Game of Chance (Assumption Breaking Game Design)

General / 17 March 2019

While brainstorming ideas for a game, I realized that there was an assumption that I was making about dice in general. I assumed that the outcome of a die-roll was random, that players had no control over the die itself, and the act of influencing the result of a die was cheating.

I decided to turn every one of those assumptions on their head and design a game based off of that, a game where the player could take control of the die.

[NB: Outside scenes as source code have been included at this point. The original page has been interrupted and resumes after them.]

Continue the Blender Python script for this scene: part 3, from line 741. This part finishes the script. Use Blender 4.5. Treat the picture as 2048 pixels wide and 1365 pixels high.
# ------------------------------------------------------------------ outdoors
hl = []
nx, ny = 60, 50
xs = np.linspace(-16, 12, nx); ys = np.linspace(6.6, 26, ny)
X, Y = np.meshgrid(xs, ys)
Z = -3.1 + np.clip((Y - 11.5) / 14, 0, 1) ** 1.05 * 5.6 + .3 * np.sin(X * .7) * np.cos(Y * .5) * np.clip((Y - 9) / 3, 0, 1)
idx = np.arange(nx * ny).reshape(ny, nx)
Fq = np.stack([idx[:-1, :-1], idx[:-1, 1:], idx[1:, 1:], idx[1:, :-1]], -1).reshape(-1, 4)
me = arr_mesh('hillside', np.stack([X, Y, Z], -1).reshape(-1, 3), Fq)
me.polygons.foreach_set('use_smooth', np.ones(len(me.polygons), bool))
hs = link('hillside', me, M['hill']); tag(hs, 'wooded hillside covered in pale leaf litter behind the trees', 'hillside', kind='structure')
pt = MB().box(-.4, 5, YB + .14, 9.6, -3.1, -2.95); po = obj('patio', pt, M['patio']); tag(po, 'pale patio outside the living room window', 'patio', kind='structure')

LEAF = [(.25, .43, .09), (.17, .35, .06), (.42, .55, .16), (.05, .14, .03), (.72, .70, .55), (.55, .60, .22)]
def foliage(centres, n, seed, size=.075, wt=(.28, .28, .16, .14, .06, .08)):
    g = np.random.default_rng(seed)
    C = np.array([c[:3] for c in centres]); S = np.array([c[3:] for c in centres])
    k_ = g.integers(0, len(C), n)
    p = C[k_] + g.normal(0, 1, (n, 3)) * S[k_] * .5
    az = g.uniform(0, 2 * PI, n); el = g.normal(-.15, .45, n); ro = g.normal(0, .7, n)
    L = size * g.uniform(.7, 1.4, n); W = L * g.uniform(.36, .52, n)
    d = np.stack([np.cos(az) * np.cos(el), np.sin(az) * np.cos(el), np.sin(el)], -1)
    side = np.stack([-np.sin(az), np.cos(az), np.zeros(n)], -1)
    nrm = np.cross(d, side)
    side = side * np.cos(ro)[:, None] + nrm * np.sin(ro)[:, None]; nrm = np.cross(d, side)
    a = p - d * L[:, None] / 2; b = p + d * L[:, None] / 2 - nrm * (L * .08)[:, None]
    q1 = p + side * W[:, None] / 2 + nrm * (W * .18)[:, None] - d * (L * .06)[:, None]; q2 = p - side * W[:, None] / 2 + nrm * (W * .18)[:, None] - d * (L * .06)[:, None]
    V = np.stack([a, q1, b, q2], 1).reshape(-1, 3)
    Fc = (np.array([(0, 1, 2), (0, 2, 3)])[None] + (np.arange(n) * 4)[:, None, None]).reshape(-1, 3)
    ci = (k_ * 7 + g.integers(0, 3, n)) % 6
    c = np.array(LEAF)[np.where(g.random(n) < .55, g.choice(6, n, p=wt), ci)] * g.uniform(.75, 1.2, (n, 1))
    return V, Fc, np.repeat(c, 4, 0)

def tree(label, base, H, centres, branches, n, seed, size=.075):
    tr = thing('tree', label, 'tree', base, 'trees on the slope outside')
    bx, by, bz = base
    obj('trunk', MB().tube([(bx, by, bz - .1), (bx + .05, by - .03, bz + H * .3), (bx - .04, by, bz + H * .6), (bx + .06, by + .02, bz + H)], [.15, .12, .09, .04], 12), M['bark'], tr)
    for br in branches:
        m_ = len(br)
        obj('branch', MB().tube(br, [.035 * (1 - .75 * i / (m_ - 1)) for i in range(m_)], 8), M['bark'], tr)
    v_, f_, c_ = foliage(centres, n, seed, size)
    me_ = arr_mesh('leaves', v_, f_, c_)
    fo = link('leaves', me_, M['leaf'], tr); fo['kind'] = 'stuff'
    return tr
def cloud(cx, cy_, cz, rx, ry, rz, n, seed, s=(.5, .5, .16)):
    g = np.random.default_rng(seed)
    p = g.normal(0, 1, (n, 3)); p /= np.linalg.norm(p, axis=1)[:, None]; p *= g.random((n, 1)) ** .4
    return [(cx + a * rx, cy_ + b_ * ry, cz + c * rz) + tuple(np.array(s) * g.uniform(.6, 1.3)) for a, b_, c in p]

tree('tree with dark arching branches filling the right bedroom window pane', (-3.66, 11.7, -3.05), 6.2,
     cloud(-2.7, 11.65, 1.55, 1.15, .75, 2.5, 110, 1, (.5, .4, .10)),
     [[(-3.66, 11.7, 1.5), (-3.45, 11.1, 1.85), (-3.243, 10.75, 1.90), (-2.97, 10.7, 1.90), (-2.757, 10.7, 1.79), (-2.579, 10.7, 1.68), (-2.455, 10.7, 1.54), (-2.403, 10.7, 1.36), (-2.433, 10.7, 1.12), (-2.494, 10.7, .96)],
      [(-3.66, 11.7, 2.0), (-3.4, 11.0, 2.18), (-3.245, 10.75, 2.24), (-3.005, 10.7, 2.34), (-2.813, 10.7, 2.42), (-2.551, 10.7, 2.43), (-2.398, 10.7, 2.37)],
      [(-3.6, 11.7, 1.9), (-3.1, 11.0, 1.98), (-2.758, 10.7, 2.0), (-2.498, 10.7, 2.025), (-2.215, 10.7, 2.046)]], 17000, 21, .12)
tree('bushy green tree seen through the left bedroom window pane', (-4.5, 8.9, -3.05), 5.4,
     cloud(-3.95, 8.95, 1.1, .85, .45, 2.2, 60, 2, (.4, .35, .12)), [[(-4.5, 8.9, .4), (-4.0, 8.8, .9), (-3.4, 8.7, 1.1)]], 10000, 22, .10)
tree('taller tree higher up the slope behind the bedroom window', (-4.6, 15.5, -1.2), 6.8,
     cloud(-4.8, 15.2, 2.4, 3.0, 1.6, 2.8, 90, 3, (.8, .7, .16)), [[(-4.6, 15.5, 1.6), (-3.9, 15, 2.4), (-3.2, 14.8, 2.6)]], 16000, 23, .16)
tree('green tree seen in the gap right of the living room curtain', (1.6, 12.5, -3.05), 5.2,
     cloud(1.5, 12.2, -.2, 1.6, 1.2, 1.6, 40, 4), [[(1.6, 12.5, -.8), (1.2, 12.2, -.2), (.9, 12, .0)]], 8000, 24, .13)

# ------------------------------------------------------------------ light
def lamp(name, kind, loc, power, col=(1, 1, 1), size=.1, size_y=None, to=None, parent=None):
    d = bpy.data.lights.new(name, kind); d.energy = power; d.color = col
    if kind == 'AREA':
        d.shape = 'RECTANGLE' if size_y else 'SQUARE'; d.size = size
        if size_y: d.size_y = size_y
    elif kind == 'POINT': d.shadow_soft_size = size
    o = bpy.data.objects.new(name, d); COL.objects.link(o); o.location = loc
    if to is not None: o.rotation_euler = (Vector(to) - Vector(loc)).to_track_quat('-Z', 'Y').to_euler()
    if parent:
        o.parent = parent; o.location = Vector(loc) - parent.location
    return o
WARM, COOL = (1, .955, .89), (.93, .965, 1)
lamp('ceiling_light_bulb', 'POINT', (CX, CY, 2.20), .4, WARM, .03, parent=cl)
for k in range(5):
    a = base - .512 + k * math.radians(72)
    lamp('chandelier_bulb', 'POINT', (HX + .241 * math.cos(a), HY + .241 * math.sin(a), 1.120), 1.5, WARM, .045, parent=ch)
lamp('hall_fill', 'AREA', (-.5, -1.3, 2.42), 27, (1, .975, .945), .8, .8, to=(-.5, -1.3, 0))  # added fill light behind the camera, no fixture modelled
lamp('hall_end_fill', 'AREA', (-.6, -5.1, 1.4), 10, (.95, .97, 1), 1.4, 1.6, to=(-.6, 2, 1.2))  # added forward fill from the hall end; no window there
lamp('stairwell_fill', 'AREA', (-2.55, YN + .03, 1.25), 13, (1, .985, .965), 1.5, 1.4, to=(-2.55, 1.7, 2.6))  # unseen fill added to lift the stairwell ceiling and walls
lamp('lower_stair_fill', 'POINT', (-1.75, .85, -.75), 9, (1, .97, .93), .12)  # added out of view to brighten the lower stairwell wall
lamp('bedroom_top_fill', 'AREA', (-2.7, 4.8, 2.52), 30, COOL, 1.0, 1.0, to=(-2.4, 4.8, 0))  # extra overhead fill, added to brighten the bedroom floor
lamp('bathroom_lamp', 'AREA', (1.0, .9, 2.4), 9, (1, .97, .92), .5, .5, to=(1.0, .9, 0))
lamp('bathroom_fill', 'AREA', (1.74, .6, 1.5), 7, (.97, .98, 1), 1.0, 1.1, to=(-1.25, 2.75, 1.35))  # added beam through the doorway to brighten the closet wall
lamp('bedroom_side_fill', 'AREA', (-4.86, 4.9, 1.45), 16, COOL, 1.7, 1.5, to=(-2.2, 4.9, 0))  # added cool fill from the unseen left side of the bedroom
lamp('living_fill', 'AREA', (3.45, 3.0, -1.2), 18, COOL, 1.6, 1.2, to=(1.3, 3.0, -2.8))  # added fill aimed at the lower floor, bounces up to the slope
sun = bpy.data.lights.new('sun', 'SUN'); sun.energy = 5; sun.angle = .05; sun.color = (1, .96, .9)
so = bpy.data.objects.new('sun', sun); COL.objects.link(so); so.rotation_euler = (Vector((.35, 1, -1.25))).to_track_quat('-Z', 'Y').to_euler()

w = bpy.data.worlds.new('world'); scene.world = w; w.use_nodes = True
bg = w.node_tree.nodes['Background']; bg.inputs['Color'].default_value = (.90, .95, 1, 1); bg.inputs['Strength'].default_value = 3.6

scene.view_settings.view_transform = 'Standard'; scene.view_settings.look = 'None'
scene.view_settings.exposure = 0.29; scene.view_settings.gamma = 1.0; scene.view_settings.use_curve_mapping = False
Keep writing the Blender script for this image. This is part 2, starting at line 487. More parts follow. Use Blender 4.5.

I scripted a controller for a 6 sided die, giving players the ability to add rotational force to move the die, sort of like Monkey Ball. Unlike Monkey Ball, however, I didn’t want players to be able to roll forever, so I tweaked the weight and forces of the die to make it just agile enough to roll, but also cumbersome to punish mistakes.

Now that I had these mechanics, I wondered what sort of setting or narrative they implied. The phrase “control your fate” sounded very fitting, so I built a world around that.

“You were so average, so mundane, So Boring before you died. 
Morally apathetic, Consciously uninteresting.

I have the good, the bad, the morally ambiguous, the spiritually dubious, 
the strong man, the weak bully, the Worm… 
but then there’s YOU.

You’re in Limbo right now because I can’t figure out if you deserve 
to live in heaven or burn in hell for you Boringness.

So, how about it? 
Give me one last laugh. Let me see you claw and scrape for something 
for once in your life. Today you decide for me whether you go 
to Heaven or Hell.”

You’ve just died, and you were so boring that God is having a hard time deciding where to categorize you.

There is a board game that’s being played that you directly influence with your rolls. Each tile has a moment from your life that was either heavenly or hellish (no matter how mediocre or insignificant) and it’s up to you to land on the right spots to show God your good or bad side.

The bright white obstacles below the board game is what you navigate through when you throw the die. The further you get through the board game, the harder the terrain gets to navigate. With more time, I would have liked to dig into the design of the board game and the terrain to make more interesting difficulty spikes.